GRANTS PASS, Ore. – Logging is not very effective at controlling insect outbreaks, and can leave a forest less able to withstand another infestation of tree-killing bugs, according to a new study by the Xerces Society for Invertebrate Conservation.

“There is no evidence that once an infestation has started we can log our way out of it,” the report said. “Even thinning, which is widely promoted as a solution, has mixed results. Caution should be used when thinning for long-term pest suppression because of the potential for increasing the simplicity of a forest and thus its susceptibility to future infestation.”

The yearlong review of more than 300 studies published in scientific journals was done to gather the existing literature at a time when logging and insects are becoming an increasingly political issue across the country, Xerces Society director Scott Black said Tuesday.

The 2003 Healthy Forest Restoration Act, enacted to streamline environmental analyses of national forest logging to reduce wildfire danger, also makes provisions for controlling insects, particularly in the southeast. It was bitterly opposed by environmentalists as an excuse to promote logging.

The review concluded that logging and extinguishing wildfires over the past century has created forests with less complex mixes of species, which are less able to withstand insect outbreaks.

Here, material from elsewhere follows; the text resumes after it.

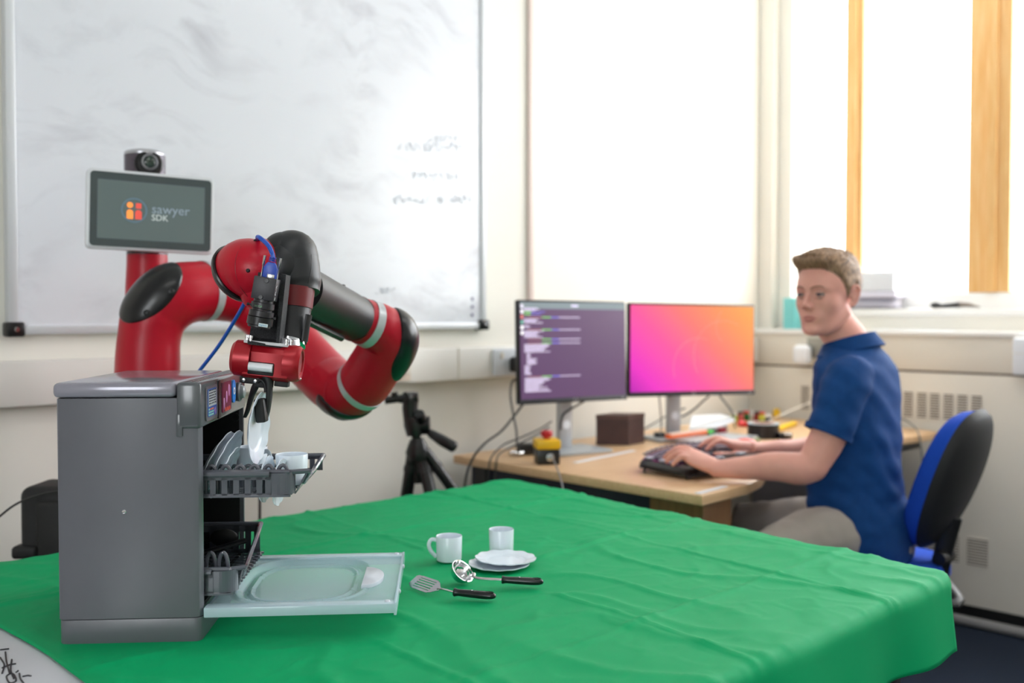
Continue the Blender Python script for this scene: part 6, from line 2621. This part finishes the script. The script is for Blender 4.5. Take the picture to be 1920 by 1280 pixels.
def on_face(x, y, z, lift=.001):
    """point on the skin in front of head coords"""
    o_ = MH @ V((x + .2, y, z))
    h = bvs.ray_cast(o_, (MH.to_3x3() @ V((-1, 0, 0))).normalized(), .5)
    if h[0] is None:
        return MH @ V((x, y, z))
    return h[0] + h[1] * lift


M['hairdark'] = mat('brow_brown', (118, 84, 60), .7)
for s in (1, -1):
    pts = [on_face(.08, s * yy, zz, .0008) for yy, zz in ((.011, .0215), (.022, .0260), (.034, .0270), (.044, .0225))]
    obj('eyebrow', MB().tube(pts, [(.0014, .0030), (.0018, .0036), (.0016, .0030), (.0008, .0014)], seg=8, smooth=4), M['hairdark'], pr)
lp_ = MB()
lp_.tube([on_face(.09, yy, zz, -.0004) for yy, zz in ((-.022, -.0615), (-.012, -.0585), (-.003, -.0572), (0, -.0578), (.003, -.0572), (.012, -.0585), (.022, -.0615))],
         [.0006, .0026, .0030, .0028, .0030, .0026, .0006], seg=8, smooth=3)
lp_.tube([on_face(.09, yy, zz, -.0008) for yy, zz in ((-.021, -.0625), (-.010, -.0668), (0, -.0678), (.010, -.0668), (.021, -.0625))],
         [.0006, .0032, .0038, .0032, .0006], seg=8, smooth=3)
obj('lips', lp_, mat('lip_pink', (186, 108, 104), .4), pr)

# ---- hair: cap that follows the skull plus swept locks
ZL = [(.20, .080), (.070, .074), (.052, .060), (.040, .046), (.030, .030), (.018, .010), (.008, -.006), (-.002, -.008), (-.014, .020), (-.024, .022), (-.034, -.014), (-.050, -.040), (-.20, -.052)]


def zline(x):
    for (x1, z1), (x0, z0) in zip(ZL, ZL[1:]):
        if x <= x1 and x >= x0:
            t = (x - x0) / (x1 - x0)
            return z0 + (z1 - z0) * t
    return .08


def hair_thick(p):
    x, y, z = p
    zl = zline(x)
    m = max(0, min(1, (z - zl) / .026))
    m = m * m * (3 - 2 * m) * .97 + .03 * (m > 0)
    if m <= 0:
        return 0
    top = max(0, min(1, (z - .050) / .040))
    front = max(0, min(1, (x + .02) / .09))
    base = .0050 + top * (.010 + .014 * front)
    return m * base


HG = HP.reshape(NT, NP, 3)
hm_ = bmesh.new()
vm_ = {}
nz = noise.noise
for i in range(NT):
    for j in range(NP):
        p = HG[i, j]
        t = hair_thick(p)
        if t > 0:
            d = V(dirs.reshape(NT, NP, 3)[i, j])
            # strand relief: fine across, long along the sweep
            q = V((p[0] * 26 + p[2] * 12, p[1] * 150 + p[0] * 30, p[2] * 26))
            st_ = nz(q) * .35 + nz(q * 2.3) * .2
            tt = t * (1 + st_ * .55) + .0005
            pos = V(tuple(p)) + d * tt
            if p[2] > .06:
                pos += V((.004, 0, 0)) * max(0, min(1, (p[0] - .02) / .05)) * (t / .03)
            vm_[(i, j)] = hm_.verts.new(MH @ pos)
top_v = hm_.verts.new(MH @ (V(tuple(HG[0, 0])) + V((0, 0, .026))))
for i in range(NT - 1):
    for j in range(NP):
        j2 = (j + 1) % NP
        ks = [(i, j), (i + 1, j), (i + 1, j2), (i, j2)]
        if all(k in vm_ for k in ks):
            hm_.faces.new([vm_[k] for k in ks])
for j in range(NP):
    if (0, j) in vm_ and (0, (j + 1) % NP) in vm_:
        hm_.faces.new((top_v, vm_[(0, j)], vm_[(0, (j + 1) % NP)]))
bmesh.ops.recalc_face_normals(hm_, faces=hm_.faces)


def hair_mat():
    m = bpy.data.materials.new('dark_blond_hair')
    m.use_nodes = True
    nt = m.node_tree
    b = nt.nodes['Principled BSDF']
    tc = nt.nodes.new('ShaderNodeTexCoord')
    mp = nt.nodes.new('ShaderNodeMapping')
    mp.inputs['Rotation'].default_value = (0, 0, radians(50))
    mp.inputs['Scale'].default_value = (40, 420, 60)
    n = nt.nodes.new('ShaderNodeTexNoise')
    n.inputs['Scale'].default_value = 1
    n.inputs['Detail'].default_value = 3
    cr = nt.nodes.new('ShaderNodeValToRGB')
    cr.color_ramp.elements[0].position = .35
    cr.color_ramp.elements[0].color = lin((98, 74, 54))
    cr.color_ramp.elements[1].position = .65
    cr.color_ramp.elements[1].color = lin((170, 136, 104))
    nt.links.new(tc.outputs['Object'], mp.inputs[0])
    nt.links.new(mp.outputs[0], n.inputs['Vector'])
    nt.links.new(n.outputs['Fac'], cr.inputs[0])
    nt.links.new(cr.outputs[0], b.inputs['Base Color'])
    b.inputs['Roughness'].default_value = .6
    return m


M['hair'] = hair_mat()
lk = MB()
lk.bm.free()
lk.bm = hm_
rs = random.Random(21)
for k in range(420):
    # root on the top, sweeping back and to his right, front locks rise into a quiff
    y = rs.uniform(-.055, .058)
    x = rs.uniform(-.05, .078)
    i = None
    dd = V((x - .012, y, .10)).normalized()
    P0 = head_radius(np.array([[dd.x, dd.y, dd.z]]))[0]
    P0 = V(tuple(P0))
    tk = hair_thick(P0)
    if tk < .006:
        continue
    nrm = (P0 - V((-.01, 0, .02))).normalized()
    sweep = V((-.55, -.50 + rs.uniform(-.2, .2), 0))
    fr__ = max(0, min(1, (x - .03) / .05))
    L = rs.uniform(.024, .040)
    a0_ = P0 + nrm * tk * .55
    a1_ = P0 + nrm * (tk * 1.05 + .003) + sweep * L * .35 + V((.012, 0, .004)) * fr__
    a2_ = P0 + nrm * (tk * .95) + sweep * L * .8 + V((.006, 0, .004)) * fr__
    a3_ = P0 + nrm * (tk * .45) + sweep * L * 1.15
    lk.tube([MH @ q for q in (a0_, a1_, a2_, a3_)], [.0015, .0020, .0016, .0004], seg=5, smooth=3)
for k in range(80):
    y = -.052 + .104 * k / 79
    x = .078 - 4.5 * y * y
    b0_ = V((x, y, .078))
    a0_ = b0_ + V((-.006, 0, -.002))
    a1_ = b0_ + V((.006, rs.uniform(-.002, .002), .012))
    a2_ = b0_ + V((.006 + rs.uniform(-.003, .004), -.006, .026 + rs.uniform(-.004, .004)))
    a3_ = b0_ + V((-.012, -.014, .034 + rs.uniform(-.005, .006)))
    lk.tube([MH @ q for q in (a0_, a1_, a2_, a3_)], [.0018, .0030, .0026, .0008], seg=5, smooth=3)
obj('hair', lk, M['hair'], pr, label='short dark blond hair swept back from the forehead', angle=60)

# ---- polo shirt
fa_ = VD(-.80, .60, 0)
sa_ = VD(.60, .80, 0)


def torso_ring(c, hw, hd, K=40, ex=2.3):
    r = []
    for k in range(K):
        a = 2 * pi * k / K
        ca, sa = cos(a), sin(a)
        sc_ = (abs(ca) ** ex + abs(sa) ** ex) ** (-1 / ex)
        r.append(c + sa_ * (hw * ca * sc_) + fa_ * (hd * sa * sc_))
    return r


sm_ = MB()
prof = [(1596, 640, .062, .066), (1598, 652, .085, .076), (1602, 668, .135, .085), (1604, 688, .172, .094), (1606, 720, .178, .102), (1607, 770, .170, .106),
        (1606, 830, .160, .108), (1604, 880, .156, .114), (1606, 925, .158, .120), (1614, 965, .176, .126), (1622, 1000, .184, .120), (1630, 1028, .174, .108), (1634, 1045, .166, .100)]
sm_.loft([torso_ring(at(px, py, 2.715 - .00008 * (py - 640)), hw, hd) for px, py, hw, hd in prof])
# sleeves
sm_.tube([at(1606, 700, 2.60), at(1590, 712, 2.57), at(1577, 745, 2.553), at(1564, 785, 2.543), at(1553, 812, 2.540)], [(.052, .052), (.062, .062), (.062, .060), (.060, .058), (.062, .060)], seg=32, smooth=4)
sm_.tube([at(1625, 705, 2.84), at(1640, 722, 2.87), at(1618, 765, 2.915), at(1600, 795, 2.94)], [(.052, .052), (.060, .060), (.056, .056), (.058, .058)], seg=32, smooth=4)
sb_ = voxel(sm_, .0060, 10, .5)
sb_.normal_update()
rows_n = []
iR = RZ.inverted()
for v in sb_.verts:
    q = iR @ v.co
    n_ = v.normal
    # drag folds running from the armpit down to the back hem, and soft creases
    f1 = sin((q.z * 1.0 + q.x * 1.35) * 62 + 3 * nz(v.co * 5))
    w1 = max(0, 1 - abs(q.z - .86) / .22)
    f2 = nz(V((q.x * 9, q.y * 9, q.z * 26)))
    f3 = nz(V((q.x * 22 + q.z * 22, q.y * 8, q.z * 10)))
    w3 = max(0, 1 - abs(q.z - .66) / .10)
    v.co += n_ * (.0042 * f1 * w1 * (.5 + .5 * nz(v.co * 4)) + .0035 * f2 + .0040 * f3 + .006 * w3 * f2)
M['shirt'] = mat('blue_polo_cotton', (10, 62, 120), .8, spec=.25, var=.06, vscale=60, bump=.15, bscale=1200)
shirt = obj('polo_shirt', sb_, M['shirt'], pr, label='mid blue short sleeved polo shirt', angle=180)
# sleeve hem band and collar
obj('sleeve_hem', MB().tube([at(1556, 805, 2.541), at(1552, 815, 2.540)], [(.0635, .0615), (.0640, .0620)], seg=32), M['shirt'], shirt)


def collar_ring(px, py, d, rx, ry, tiltv=.0):
    c = at(px, py, d)
    r = []
    for k in range(40):
        a = 2 * pi * k / 40
        up_ = .020 * -cos(a)            # higher at the nape
        r.append(c + sa_ * (rx * sin(a)) + fa_ * (ry * cos(a)) + V((0, 0, up_)))
    return r


cm = MB()
r0 = collar_ring(1594, 655, 2.714, .070, .074)
r1 = collar_ring(1591, 636, 2.712, .061, .066)
r1b = collar_ring(1591, 634, 2.712, .064, .069)
r2 = collar_ring(1594, 650, 2.714, .079, .084)
r3 = collar_ring(1595, 658, 2.714, .086, .092)
r3b = collar_ring(1595, 659, 2.714, .083, .089)
cm.loft([r0, r1, r1b, r2, r3, r3b], cap=False)
obj('collar', cm, M['shirt'], shirt, label='turned down collar')
pts = [at(1541, 668, 2.66), at(1537, 690, 2.655), at(1533, 715, 2.65)]
obj('placket', MB().tube(pts, [(.012, .004)] * 3, seg=8), M['shirt'], shirt)

# ---- trousers and shoes
tm_ = MB()
hipL, hipR = at(1612, 1012, 2.62), at(1650, 1002, 2.78)
kL, kR = at(1428, 1050, 2.52), at(1385, 985, 3.00)
tm_.ell(at(1635, 1020, 2.70), (.15, .11, .09), rot=Matrix.Rotation(atan2(sa_.y, sa_.x), 4, 'Z'))
tm_.tube([hipL, at(1560, 1003, 2.60), at(1490, 1020, 2.575), kL], [.082, .084, .076, .066], seg=28, smooth=4)
tm_.tube([hipR, at(1560, 985, 2.86), at(1470, 985, 2.93), kR], [.092, .088, .078, .068], seg=28, smooth=4)
aL, aR = V((kL.x, kL.y, 0)) + fa_ * -.06 + V((0, 0, .10)), V((kR.x, kR.y, 0)) + fa_ * -.04 + V((0, 0, .10))
tm_.tube([kL + V((0, 0, -.0)), (kL + aL) / 2 + fa_ * .02, aL], [.066, .056, .048], seg=24, smooth=4)
tm_.tube([kR + V((0, 0, -.0)), (kR + aR) / 2 + fa_ * .02, aR], [.066, .056, .048], seg=24, smooth=4)
tb_ = voxel(tm_, .008, 6, .5)
tb_.normal_update()
for v in tb_.verts:
    v.co += v.normal * (.006 * nz(v.co * 14) + .003 * nz(v.co * 34))
obj('trousers', tb_, mat('light_grey_chino', (168, 158, 150), .8, bump=.2, bscale=900), pr, label='light grey trousers', angle=180)
for a_ in (aL, aR):
    f = V((a_.x, a_.y, 0))
    s_ = MB()
    s_.loft([[f + fa_ * x + V((-fa_.y, fa_.x, 0)) * (w * cos(2 * pi * k / 20)) + V((0, 0, h0 + hh * (.5 + .5 * sin(2 * pi * k / 20)))) for k in range(20)]
             for x, w, h0, hh in ((-.075, .022, .004, .05), (-.06, .036, .003, .085), (-.02, .040, .003, .105), (.05, .044, .003, .085), (.11, .048, .003, .060), (.16, .040, .003, .045), (.185, .018, .006, .028))])
    obj('shoe', s_, M['blackm'], pr)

It added that insects are an important part of forest ecosystems, breaking down dead wood into soil, serving as food for birds and other wildlife, and contributing to the regeneration of some types of trees, such as lodgepole pine, by creating conditions for the fires needed to open their cones.

Chris West, vice president of the American Forest Resource Council, a timber industry group, criticized the review, saying that thinning was a well-documented strategy for increasing the vigor of trees and their ability to naturally fight off insects.

“Society’s demand for wood products is our reason for being in business,” West said. “We can either harvest trees that are in a weakened condition or infested with insects, or we can cut green trees somewhere else.”

The Xerces Society is a nonprofit organization based in Portland, Ore.